Another possibility is something different about the way data is collected – new guidelines, personnel…
My point is that the mechanisms suggested by you and others are purely conjectural – such factors are not known to be causal of suicide – you first need to look at known causes of suicide.
Andrew
March 16, 2016
Could the high rate of professionals lead to higher prescription rates? If most people assume that professionals are good and needed for their children to have the best, and those in Utah are especially good at seeing to their children’s care, it could incidentally lead to higher rates of unnecessary prescriptions.
John Mansfield
March 16, 2016
Well put, BC. Trying to tease out how our pet concerns are affecting society by examining suicides is a foolish task. The recent detection of gravitational radiation by LIGO comes to mind, which required three things: 1) a decades-long, multi-billion dollar creation of precise measurement systems, 2) a robust model (general relativity) that could make measurements down to parts per 10^22 meaningful, 3) the merger of a couple black holes putting out as much energy in gravitational radiation as the rest of the visible universe was putting out as light for that fraction of a second. Looking at suicides, we don’t have any of those three, not the precise measurement, not the robust theory to link a chain of causation, and not the massive event. On the other hand, suicide is a 1 in 10,000 signal not 1 in 10^22, so the measurement, theory, and cause don’t have to be so extremely precise, robust, and massive.

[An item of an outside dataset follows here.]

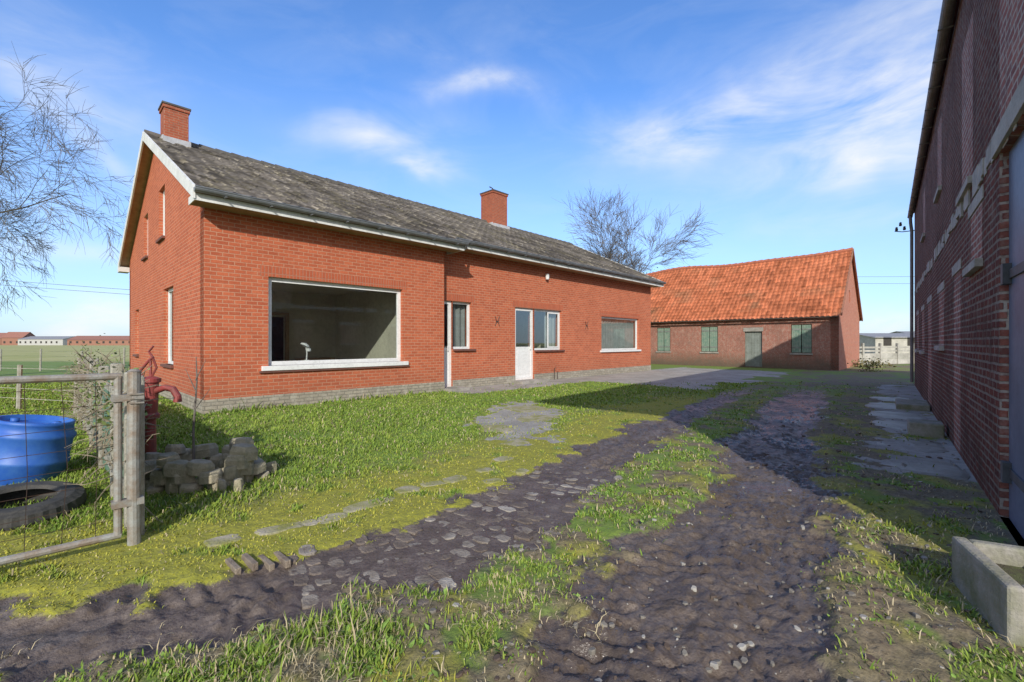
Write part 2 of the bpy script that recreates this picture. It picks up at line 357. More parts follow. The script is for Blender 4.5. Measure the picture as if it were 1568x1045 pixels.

Suicide is a rare event, so a change in the rate has much more to do with how people respond to stress then with the stresses themselves. My proposed explanation of Utah’s increase is somewhat pointless in that way, but at least has the virtue of looking for something influencing a big chunk of a population, as opposed to wondering how the difference between a 5% LDS population and a 3% LDS population plays out in number of suicides, or thinking that a state’s suicide rate is largely a measure of how the homosexuals are feeling.
JimD
March 16, 2016
Actually, they were just saying on the radio here a day or two ago that Utah alcohol sales spiked last year . . .
Fraggle
March 16, 2016
The Gay Oppression theory would need to explain not just why there has been a recent increase, but also why it was not preceded by a massive drop as the wider culture changed. You would expect the rate to start from a much higher base if the theory were true.
Paul Mouritsen
March 16, 2016
There does appear to be a fairly strong link between youth suicide and the availability of guns. The inter mountain west is the epicenter for gun culture, but that is not unique to Utah. It would be interesting to look at the means used in these suicides.